Vous respirez l’accomplissement, le bonheur…
J’ai toutes les raisons d’être heureuse, non? J’ai eu une vie formidable, j’ai travaillé avec des gens intéressants, j’ai vu des lieux extraordinaires, j’ai vécu la réalité avec les poèmes du passé, tous avec le même langage: la Musique. ­

• Vous ne regrettez pas de ne plus chanter?
Mais non! J’ai fait ma vie avec le chant pendant presque cinquante ans; de 17 à 67 ans, c’est beaucoup! Je n’avais pas le droit de m’enrhumer, je ne pouvais pas parler, pas fumer, pas rencontrer les amis… Now, I can live, only live! Quand j’ai fait mon dernier cri (ndlr. mon concert d’adieu) à l’Opéra de Vienne avec Clytemnestre dans Elektra, le 14 décembre 1994, les critiques ont écrit: “Mais pourquoi s’arrête-t-elle?”. Et cela, j’en suis fière…

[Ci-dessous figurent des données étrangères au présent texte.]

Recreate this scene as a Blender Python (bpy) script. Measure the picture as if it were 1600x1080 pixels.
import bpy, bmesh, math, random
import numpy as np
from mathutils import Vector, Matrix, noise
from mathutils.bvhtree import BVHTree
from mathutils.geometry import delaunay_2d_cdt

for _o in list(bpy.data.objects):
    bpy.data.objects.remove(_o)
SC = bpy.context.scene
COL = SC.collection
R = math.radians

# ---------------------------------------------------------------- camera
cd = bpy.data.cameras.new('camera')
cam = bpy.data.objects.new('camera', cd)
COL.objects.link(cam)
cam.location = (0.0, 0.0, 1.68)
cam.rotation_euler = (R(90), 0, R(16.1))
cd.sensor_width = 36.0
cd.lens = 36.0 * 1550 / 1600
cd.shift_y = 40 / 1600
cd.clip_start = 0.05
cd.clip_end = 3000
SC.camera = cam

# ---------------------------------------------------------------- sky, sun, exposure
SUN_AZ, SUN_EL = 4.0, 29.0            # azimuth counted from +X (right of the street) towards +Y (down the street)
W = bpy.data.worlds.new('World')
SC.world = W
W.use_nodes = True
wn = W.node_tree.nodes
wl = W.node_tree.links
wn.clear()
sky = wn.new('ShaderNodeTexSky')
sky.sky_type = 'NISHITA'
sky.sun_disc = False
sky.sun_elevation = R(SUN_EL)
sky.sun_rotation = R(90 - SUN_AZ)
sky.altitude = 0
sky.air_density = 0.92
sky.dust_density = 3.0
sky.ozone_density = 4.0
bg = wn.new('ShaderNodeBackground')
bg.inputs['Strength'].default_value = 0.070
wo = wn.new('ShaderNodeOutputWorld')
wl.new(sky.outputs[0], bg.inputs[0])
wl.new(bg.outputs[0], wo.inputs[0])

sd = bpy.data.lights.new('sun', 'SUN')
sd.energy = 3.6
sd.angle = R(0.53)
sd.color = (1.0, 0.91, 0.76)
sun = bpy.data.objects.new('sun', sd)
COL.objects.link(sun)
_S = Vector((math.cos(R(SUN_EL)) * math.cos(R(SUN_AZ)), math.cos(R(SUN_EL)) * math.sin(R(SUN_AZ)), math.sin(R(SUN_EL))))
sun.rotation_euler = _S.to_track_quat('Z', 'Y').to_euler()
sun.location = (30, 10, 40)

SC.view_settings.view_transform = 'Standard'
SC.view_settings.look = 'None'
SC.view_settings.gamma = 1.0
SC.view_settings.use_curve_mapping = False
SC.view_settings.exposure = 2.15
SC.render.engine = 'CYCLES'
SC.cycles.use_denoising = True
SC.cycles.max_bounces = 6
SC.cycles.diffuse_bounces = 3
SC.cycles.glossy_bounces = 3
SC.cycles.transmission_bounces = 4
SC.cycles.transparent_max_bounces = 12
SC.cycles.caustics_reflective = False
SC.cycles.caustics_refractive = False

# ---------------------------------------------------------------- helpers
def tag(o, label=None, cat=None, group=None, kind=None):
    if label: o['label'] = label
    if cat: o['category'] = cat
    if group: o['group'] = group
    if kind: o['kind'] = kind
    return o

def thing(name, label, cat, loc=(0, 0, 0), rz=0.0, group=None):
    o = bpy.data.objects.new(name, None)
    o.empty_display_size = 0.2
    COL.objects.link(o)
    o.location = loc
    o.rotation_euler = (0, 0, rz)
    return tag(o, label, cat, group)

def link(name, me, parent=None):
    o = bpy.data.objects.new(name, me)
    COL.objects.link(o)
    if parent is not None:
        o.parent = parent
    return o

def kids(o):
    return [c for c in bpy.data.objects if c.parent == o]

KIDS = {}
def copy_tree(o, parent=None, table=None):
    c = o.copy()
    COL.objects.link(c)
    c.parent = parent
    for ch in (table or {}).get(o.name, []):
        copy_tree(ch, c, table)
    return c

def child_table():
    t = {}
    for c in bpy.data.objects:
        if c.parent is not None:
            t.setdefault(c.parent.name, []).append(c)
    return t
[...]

Propos recueillis par Bernadette Beyne
Cannes, le 27 janvier 2008

- A l'occasion de cet anniversaire, Universal propose un coffret de 12 CD reprenant une sélection de ses enregistrements légendaires d'opéras, d'airs sacrés, d'oratorios et de Lieder pour Deutsche Grammophon, Decca et Philips. Il inclut des enregistrements avec la trinité des grands chefs avec lesquels elle a travaillé: Karl Böhm, Herbert von Karajan et Leonard Bernstein. Nous rendrons compte de ce coffret très bientôt.

- De son côté, Warner Classics propose un coffret de 11 CD incluant des enregistrements qui n'ont jamais été édités ou ne sont jamais parus en CD. Tous ont été remasterisés en 24BIT / 96KHZ à partir des bandes originales. Chaque pochette a été conçue au départ des couvertures originales LP.